On Wed, 2019-11-20 at 07:56 +0100, Fabiano FidĂȘncio wrote:
On Wed, Nov 20, 2019 at 12:01 AM Jim Fehlig <jfehlig(a)suse.com>
wrote:
> On 11/19/19 3:32 AM, Andrea Bolognani wrote:
> > As for os_version, if you look at all existing entries we use the
> > major version number only: eg. we have CentOS7 instead of CentOS7.7
> > and FreeBSD12 instead of FreeBSD12.1: this makes sense because, as
> > the guest gets updated over time, it will naturally pick up the
> > latest minor release. Will this work for openSUSE too?
>
> I suppose so. Although for example Leap 15.2 will have a different kernel (5.3.
> vs 4.12), different install path
> (
http://download.opensuse.org/distribution/leap/15.2/repo/oss/), etc. Is that okay?

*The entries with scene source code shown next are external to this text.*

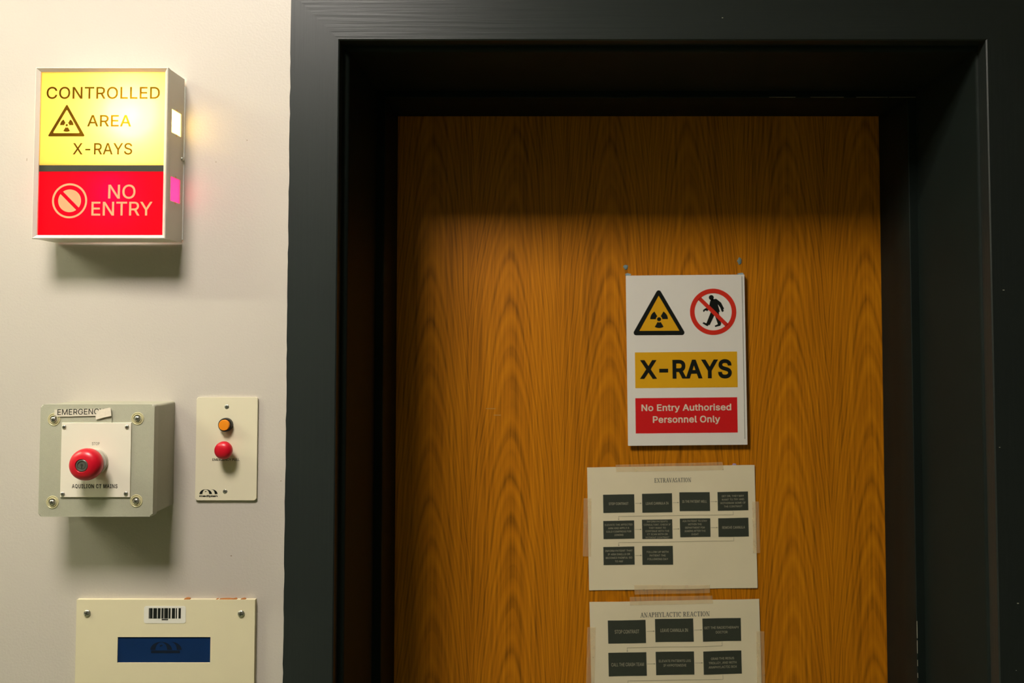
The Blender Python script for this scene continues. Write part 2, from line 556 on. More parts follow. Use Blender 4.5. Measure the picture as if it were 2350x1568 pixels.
def serif_shape(body):
    """a small book-face capital alphabet made of strokes: thick stems, thin hairlines, slab serifs"""
    T, t, s = 0.17, 0.075, 0.075     # thick, thin, serif height
    vs, fs = [], []
    def poly(p):
        i = len(vs); vs.extend(p); fs.append(tuple(range(i, i + len(p))))
    def rect(x0, y0, x1, y1): poly([(x0, y0), (x1, y0), (x1, y1), (x0, y1)])
    def bar(x0, y0, x1, y1, w):      # slanted stroke with level ends
        poly([(x0 - w / 2, y0), (x0 + w / 2, y0), (x1 + w / 2, y1), (x1 - w / 2, y1)])
    def serif(x, y, w=0.34): rect(x - w / 2, y, x + w / 2, y + s)
    def arc(cx, cy, rx, ry, a0, a1, n=12):
        ring = []
        for i in range(n + 1):
            a = math.radians(a0 + (a1 - a0) * i / n)
            w = t + (T - t) * abs(math.cos(a))
            ring.append(((cx + rx * math.cos(a), cy + ry * math.sin(a)), (cx + (rx - w) * math.cos(a), cy + (ry - w) * math.sin(a))))
        for (a, b), (c, d) in zip(ring, ring[1:]): poly([a, b, d, c])
    x = 0.0
    for ch in body:
        o = x
        def stem(px):
            rect(o + px - T / 2, 0, o + px + T / 2, 1); serif(o + px, 0); serif(o + px, 1 - s)
        if ch == ' ': x += 0.36; continue
        if ch == 'I': stem(0.18); adv = 0.36
        elif ch in 'EL':
            stem(0.18); rect(o + .1, 0, o + .62, t); rect(o + .56, 0, o + .62, .26)
            if ch == 'E':
                rect(o + .1, 1 - t, o + .60, 1); rect(o + .54, .74, o + .60, 1)
                rect(o + .1, .48, o + .46, .48 + t); rect(o + .42, .38, o + .47, .66)
            adv = 0.70
        elif ch == 'T':
            stem(0.36); rect(o + .02, 1 - t, o + .70, 1); rect(o + .02, .74, o + .08, 1); rect(o + .64, .74, o + .70, 1); adv = 0.76
        elif ch in 'PR':
            stem(0.18)
            rect(o + .1, 1 - t, o + .40, 1); rect(o + .1, .46, o + .40, .46 + t)
            arc(o + .40, .73, .24, .27, -90, 90)
            if ch == 'R':
                bar(o + .66, 0, o + .38, .48, T); serif(o + .68, 0, .26); adv = 0.82
            else: adv = 0.70
        elif ch == 'A':
            bar(o + .10, 0, o + .40, 1, t); bar(o + .68, 0, o + .40, 1, T); rect(o + .2, .30, o + .58, .30 + t)
            serif(o + .10, 0, .26); serif(o + .68, 0, .30); adv = 0.80
        elif ch == 'V':
            bar(o + .40, 0, o + .12, 1, T); bar(o + .40, 0, o + .68, 1, t); serif(o + .12, 1 - s, .30); serif(o + .68, 1 - s, .26); adv = 0.78
        elif ch == 'X':
            bar(o + .66, 0, o + .14, 1, T); bar(o + .12, 0, o + .66, 1, t)
            serif(o + .12, 0, .26); serif(o + .66, 0, .30); serif(o + .14, 1 - s, .30); serif(o + .66, 1 - s, .26); adv = 0.80
        elif ch == 'Y':
            rect(o + .38 - T / 2, 0, o + .38 + T / 2, .48); serif(o + .38, 0)
            bar(o + .38, .45, o + .12, 1, T); bar(o + .38, .45, o + .66, 1, t); serif(o + .12, 1 - s, .28); serif(o + .66, 1 - s, .24); adv = 0.76
        elif ch == 'N':
            rect(o + .14, 0, o + .14 + t, 1); rect(o + .68, 0, o + .68 + t, 1); bar(o + .66, 0, o + .16, 1, T)
            serif(o + .18, 0, .28); serif(o + .12, 1 - s, .26); serif(o + .72, 1 - s, .28); adv = 0.90
        elif ch == 'H':
            stem(0.18); stem(0.68); rect(o + .2, .47, o + .66, .47 + t); adv = 0.88
        elif ch == 'O':
            arc(o + .40, .5, .38, .51, 0, 360, 28); adv = 0.82
        elif ch == 'C':
            arc(o + .40, .5, .38, .51, 45, 315, 22); rect(o + .63, .66, o + .69, .98); adv = 0.76
        elif ch == 'S':
            arc(o + .30, .735, .24, .265, 30, 265, 14); arc(o + .30, .255, .26, .265, -150, 90, 14)
            rect(o + .50, .72, o + .55, .98); rect(o + .03, .02, o + .08, .28); adv = 0.62
        else: adv = 0.5
        x = o + adv + 0.05
    x0, x1 = min(p[0] for p in vs), max(p[0] for p in vs)
    y0, y1 = min(p[1] for p in vs), max(p[1] for p in vs)
    fs = [q if sum(vs[q[i - 1]][0] * vs[q[i]][1] - vs[q[i]][0] * vs[q[i - 1]][1] for i in range(len(q))) > 0 else q[::-1] for q in fs]
    vs, fs = fill_outlines([[vs[k] for k in q] for q in fs])
    return [((a - x0) / (x1 - x0), (b - y0) / (y1 - y0)) for a, b in vs], fs

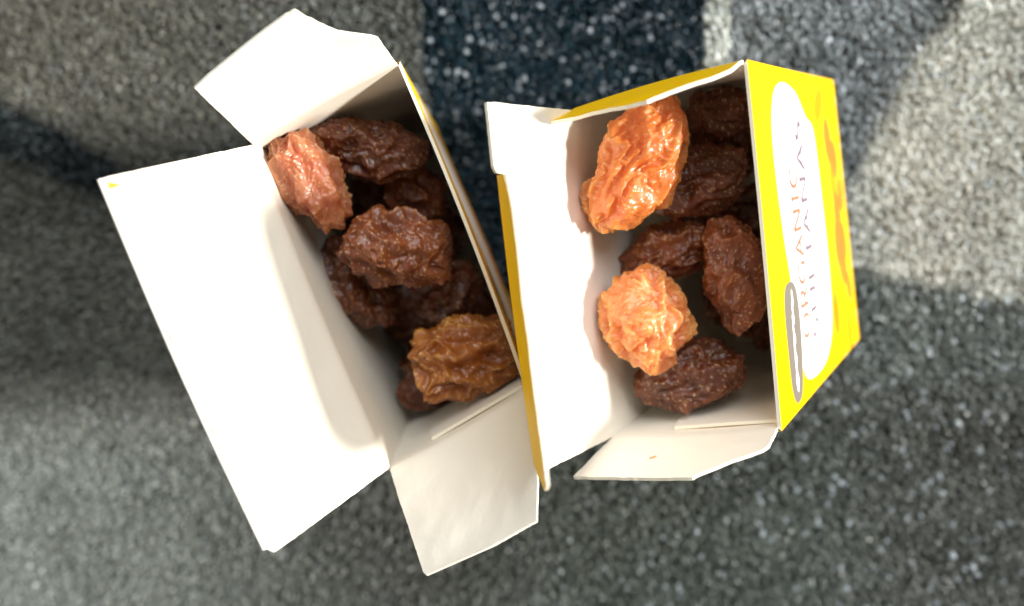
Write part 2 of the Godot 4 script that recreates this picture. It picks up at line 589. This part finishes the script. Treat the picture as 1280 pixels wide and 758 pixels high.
# ---------------------------------------------------------------- sultanas
func sultana_mesh(a: float, b: float, c: float, seed_: int, rows: int, round_: int, tone: Dictionary) -> ArrayMesh:
	var n := FastNoiseLite.new()
	n.seed = seed_
	n.noise_type = FastNoiseLite.TYPE_SIMPLEX_SMOOTH
	n.fractal_type = FastNoiseLite.FRACTAL_NONE
	n.frequency = 1.0
	var nu := round_
	var nv := rows
	var pos := PackedVector3Array()
	var col := PackedColorArray()
	var length_stretch: float = tone.get("stretch", 0.42)
	var depth: float = tone.get("depth", 1.0)
	for j in nv + 1:
		var th := PI * (0.004 + 0.992 * j / nv)
		for i in nu:
			var ph := TAU * i / nu
			var d := Vector3(cos(th), sin(th) * cos(ph), sin(th) * sin(ph))
			var p := Vector3(d.x * a, d.y * b, d.z * c)
			var nrm := Vector3(d.x / a, d.y / b, d.z / c).normalized()
			var lump: float = 1.0 + tone.get("lump", 0.12) * n.get_noise_3dv(d * 1.05 + Vector3(11, 3, 7)) + 0.06 * n.get_noise_3dv(d * 2.3 + Vector3(31, 0, 2))
			var w := Vector3(n.get_noise_3dv(p * 0.22 + Vector3(5, 9, 1)), n.get_noise_3dv(p * 0.22 + Vector3(-8, 2, 6)), n.get_noise_3dv(p * 0.22 + Vector3(3, -7, 12)))
			var w2 := n.get_noise_3dv(p * 0.75 + Vector3(50, 1, 4))
			var q := p + w * 1.1 + Vector3(w2, -w2, w2) * 0.22
			q.x *= length_stretch
			var big := n.get_noise_3dv(q * 0.26 + Vector3(20, 20, 0))
			var fold := 1.0 - 2.2 * (sqrt(big * big + 0.010) - 0.10)
			var mv := n.get_noise_3dv(q * 0.52 + Vector3(0, 40, 9))
			var mid := 1.0 - 2.1 * (sqrt(mv * mv + 0.012) - 0.11)
			var sv := n.get_noise_3dv(Vector3(q.x * 1.5, q.y, q.z) * 1.15 + Vector3(7, 0, 60))
			var small := 1.0 - 2.0 * (sqrt(sv * sv + 0.02) - 0.14)
			var bead := n.get_noise_3dv(p * 1.7 + Vector3(2, 80, 5))
			var grain := n.get_noise_3dv(p * 3.2)
			var keep := smoothstep(-0.35, 0.5, big + 0.4 * w.x)
			var hgt := 0.64 * fold + 0.42 * mid * (0.25 + 0.75 * keep) + 0.09 * small * (0.35 + 0.65 * mid) + 0.15 * bead * smoothstep(0.1, 0.95, mid) + 0.035 * grain
			hgt *= depth * (0.5 + 0.5 * sin(th))
			pos.append(p * lump * 0.93 + nrm * (hgt - 0.50) * 0.95)
			var crest := clampf(0.04 + 0.66 * hgt + 0.22 * bead, 0, 1)
			var patch := 0.5 + 0.5 * n.get_noise_3dv(p * 0.3 + Vector3(90, 0, 0))
			var cc: Color = tone.dark.lerp(tone.light, clampf(0.25 + 0.55 * patch + 0.35 * (crest - 0.5), 0, 1))
			cc = cc.lerp(tone.crest, clampf((crest - 0.62) * 1.6, 0, 1) * 0.6)
			if tone.has("blush"):
				var bl := clampf(1.0 - (d - tone.blush).length() / 0.42 + 0.5 * bead + 0.3 * mid, 0, 1)
				cc = cc.lerp(Color(0.62, 0.07, 0.05), bl * 0.75)
			if grain > 0.5 and bead > 0.1:
				cc = cc.lerp(Color(0.75, 0.50, 0.27), 0.45)
			col.append(cc)
	var nor := PackedVector3Array()
	nor.resize(pos.size())
	var idx := PackedInt32Array()
	for j in nv:
		for i in nu:
			var p0 := j * nu + i
			var p1 := j * nu + (i + 1) % nu
			var p2 := p0 + nu
			var p3 := p1 + nu
			var fn := (pos[p2] - pos[p0]).cross(pos[p1] - pos[p0])
			var fn2 := (pos[p2] - pos[p1]).cross(pos[p3] - pos[p2])
			nor[p0] += fn
			nor[p1] += fn + fn2
			nor[p2] += fn + fn2
			nor[p3] += fn2
			idx.append_array([p0, p1, p2, p1, p3, p2])
	# close both ends
	for e in 2:
		var first := 0 if e == 0 else nv * nu
		var mid_p := Vector3.ZERO
		for i in nu:
			mid_p += pos[first + i] / nu
		pos.append(mid_p)
		col.append(col[first])
		nor.append(Vector3(1 if e == 0 else -1, 0, 0))
		for i in nu:
			var x := first + i
			var y := first + (i + 1) % nu
			idx.append_array([pos.size() - 1, x, y] if e == 1 else [pos.size() - 1, y, x])
	var good := 0.0
	for k in range(0, nv * nu, 37):
		good += signf(nor[k].dot(pos[k]))
	for k in nor.size() - 2:
		nor[k] = (nor[k] if good > 0 else -nor[k]).normalized()
	for k in pos.size():
		pos[k] *= MM
	var arr := []
	arr.resize(Mesh.ARRAY_MAX)
	arr[Mesh.ARRAY_VERTEX] = pos
	arr[Mesh.ARRAY_NORMAL] = nor
	arr[Mesh.ARRAY_COLOR] = col
	arr[Mesh.ARRAY_INDEX] = idx
	var m := ArrayMesh.new()
	m.add_surface_from_arrays(Mesh.PRIMITIVE_TRIANGLES, arr)
	m.surface_set_material(0, pale_skin if tone.get("pale", false) else raisin_skin)
	return m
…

It depends a lot on what's the OpenSUSE policy of its distro. Once
15.2 is out, what happens to 15.1? Is this just a "minor" update? Will
15.1 still be supported or are people expected to just update /
upgrade to 15.2?
Yeah, the changing kernel is not much of an issue (Fedora rawhide,
Debian sid and FreeBSD -CURRENT certainly fits into that category as
well :), it's more a question of whether, as Fabiano said, eg. 15.1
and 15.2 are considered two separate branches where each of them
continues to get significant development over time, or if (as is the
case for RHEL minor releases) once eg. 7.8 is out, people are mostly
expected to move off 7.7.
In the latter case, I would expect the transition to be mostly
smooth: running the daily update procedure on a 15.1 machine after
15.2 has been released would advance the OS to 15.2. That's not
necessarily a hard requirement either, however: for example, FreeBSD
doesn't work like that and requires an explicit upgrade step instead.